With the investigation now closed, Hoffberg’s own guarded comments to Voice of Vashon Morning Scramble hosts Jeff and Cindy Hoyt on Aug. 15 provide the only account of the complaint. After the interview, Hoffberg canceled a previously scheduled interview with The Beachcomber.

Reading from a written statement on the radio show, Hoffberg said he had decided to resign for a number of reasons, including his own health concerns as well as those of other family members and a friend. He then revealed another factor in his decision — that he had become “aware that my presence in a public setting had caused someone discomfort.” He called the complaint “a sad misunderstanding about social interactions.”

In the interview, Hoffberg agreed with characterization by Jeff Hoyt of the interaction as “unwelcome contact” and defined it as something “you’d have seen on any given First Friday, you know, maybe a hand on the back or whatever.” Hoffberg also said that the complaint had not been made by anyone who worked with VCA, but rather, a VCA guest.

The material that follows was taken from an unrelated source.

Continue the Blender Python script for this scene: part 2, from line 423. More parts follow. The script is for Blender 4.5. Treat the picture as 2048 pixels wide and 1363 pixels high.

In an examination of events surrounding Hoffberg’s departure, The Beachcomber reviewed blog posts Hoffberg made in July and found that a section of one of his posts about the Seattle Dance Collective (SDC) had been deleted from the VCA website. The dance ensemble performed on July 12 to 14 at VCA, after a week-long residency on the arts campus.

The now-deleted blog post about the dance collective was the fourth of five numbered items in the Hoffberg’s July 12 blog, “The Fish Wrap,” a weekly online column Hoffberg wrote about goings-on at VCA and also emailed widely.

On the VCA website, the July 12 column now skips from item 3 to item 5.

But in the emailed version of the blog, the post remained intact. As item 4, Hoffberg wrote excitedly about watching members of the Seattle Dance Collective rehearse at VCA, saying among other things about the dancers’ appearances, that they looked “fabulous in sweatpants.” He also wrote that he repeatedly attended rehearsals by the dancers.

“Soon the rehearsals began … and I couldn’t help myself,” he wrote. “I went over to the Blue Heron dance studio ten times if I went once (I went ten times). You just can’t take their eyes off them, even when they’re just stretching.”

The now-deleted post also included a photo, credited to Hoffberg, that showed one of the dancers, with her back to the camera, stretching on the floor of the dance studio.

VCA attorney Watts, when asked about the blog post, said that she had advised that the post be deleted during the investigation, but would not comment on whether or not it had been part of the complaint made against Hoffberg.

“I can’t comment if this post was something that was complained about or something that we came across during the course of our investigation that we thought showed room for improvement,” Watts said.

She also declined to say if other blog posts by Hoffberg had been deleted as of a result of the investigation.

Likewise, when contacted by The Beachcomber and asked about the blog post, a communications representative for the dance company said SDC would not comment on anything related to Hoffberg’s resignation. The press rep did say that the dance company — founded by principal dancers at Pacific Northwest Ballet — hoped to return for more performances on Vashon.

Hoffberg did not respond to an emailed request to be interviewed for this story.

In the meantime, the work of VCA continues with a busy calendar of classes for youth and upcoming performances and programs. VCA’s annual fundraising gala, “Masquerade,” is slated for Sept. 21 at the arts center. The event includes an extended silent auction, currently underway, and a live auction of 12 artworks by well-known local artists as well as 12 high-end experiences. Proceeds from the “raise-the-paddle” portion of the evening, which last year garnered almost $100,000, will go exclusively to VCA’s much-used scholarship fund.